„Mein Weg aus der Krise“
In der MOPO spricht er über seine Leidenszeit, die jungen Talente und seinen WM-Traum
Er gehörte zu den großen Pechvögeln der laufenden Saison. Zwei schwere Verletzungen bremsten 14-Millionen-Euro-Mann Filip Kostic (25) aus. Jetzt ist der teuerste HSV-Einkauf aller Zeiten wieder richtig im Saft. Im MOPO-Interview spricht der Flügelflitzer über seine Leidenszeit, die jungen Talente und verrät, warum ihn die Ablösesumme anfangs gehemmt hat.
MOPO: Herr Kostic, Sie hatten in dieser Saison bereits viel Pech mit zwei schweren Verletzungen. Wie gehen Sie mit solchen Phasen des Profidaseins um? Filip Kostic:
Meine beiden Verletzungen waren sehr hart für mich.
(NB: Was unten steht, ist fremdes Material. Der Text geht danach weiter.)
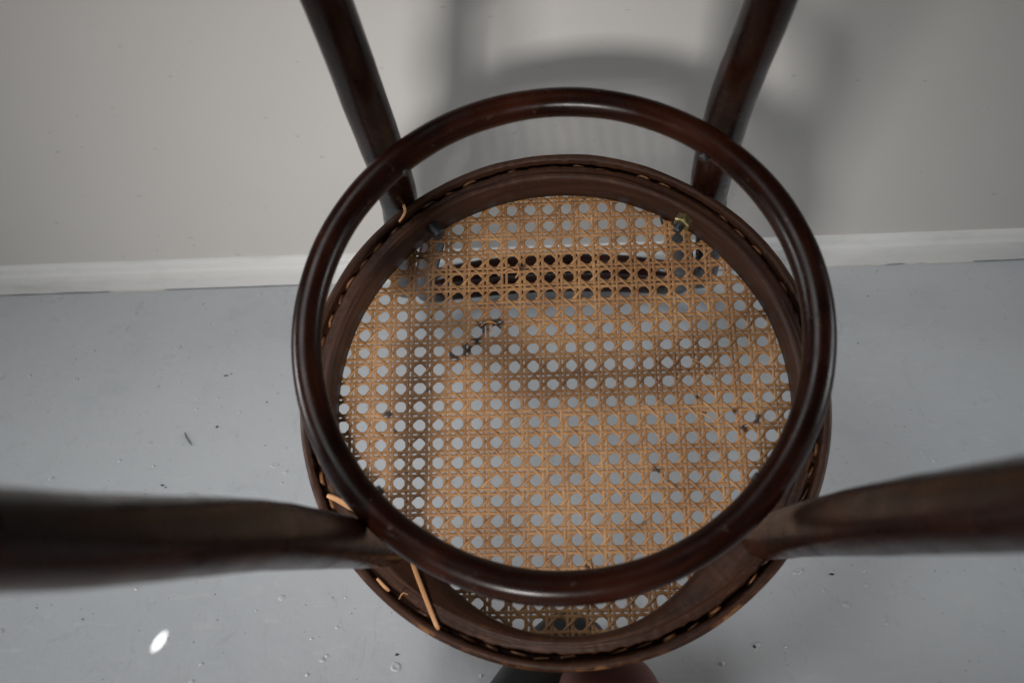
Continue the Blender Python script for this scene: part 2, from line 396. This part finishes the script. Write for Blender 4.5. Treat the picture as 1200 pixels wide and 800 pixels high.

Aber ich bin psychisch stark und wusste, dass ich stärker zurückkommen werde. Es ist sehr schwer für einen Fußballer, wenn man mit einer Verletzung nur zusehen kann. Und dann haben wir auch noch einige Spiele verloren. Das beschäftigt einen sehr.
Wer hilft Ihnen in solchen Situationen besonders?
Meine Familie und meine Freundin Kristina haben mir in dieser Zeit sehr viel geholfen und mir Kraft gegeben. Ich habe jeden Tag sechs bis sieben Stunden im Volkspark an meinem Comeback gearbeitet. Da ist es wichtig, dass man privat auf andere Gedanken kommt.
Welchen Faktor spielt das Thema mentale Stärke für Sie?
Wir machen als Team gemeinschaftlich Yoga. Das trägt sehr zur Entspannung bei. Darüber hinaus vereinbare ich gelegentlich einen Termin mit unserem Mentaltrainer. Das hilft mir, um fokussiert zu bleiben.
Hat Sie Ihre Rekordablöse beschäftigt?
Ich habe den Druck auf mir gespürt, denn der Verein hatte viel Geld für mich bezahlt. Ich wollte die hohe Ablösesumme unbedingt mit Leistung auf dem Platz zurück- zahlen. Das hat zu Beginn aber nicht funktioniert. Ich habe alles gegeben, aber wir haben trotzdem viele Spiele verloren. Erst in der zweiten Saisonhälfte konnte ich zeigen, was ich wirklich kann.
Sie sind jetzt seit eineinhalb Jahren beim HSV. Wie fällt Ihr Zwischenfazit aus?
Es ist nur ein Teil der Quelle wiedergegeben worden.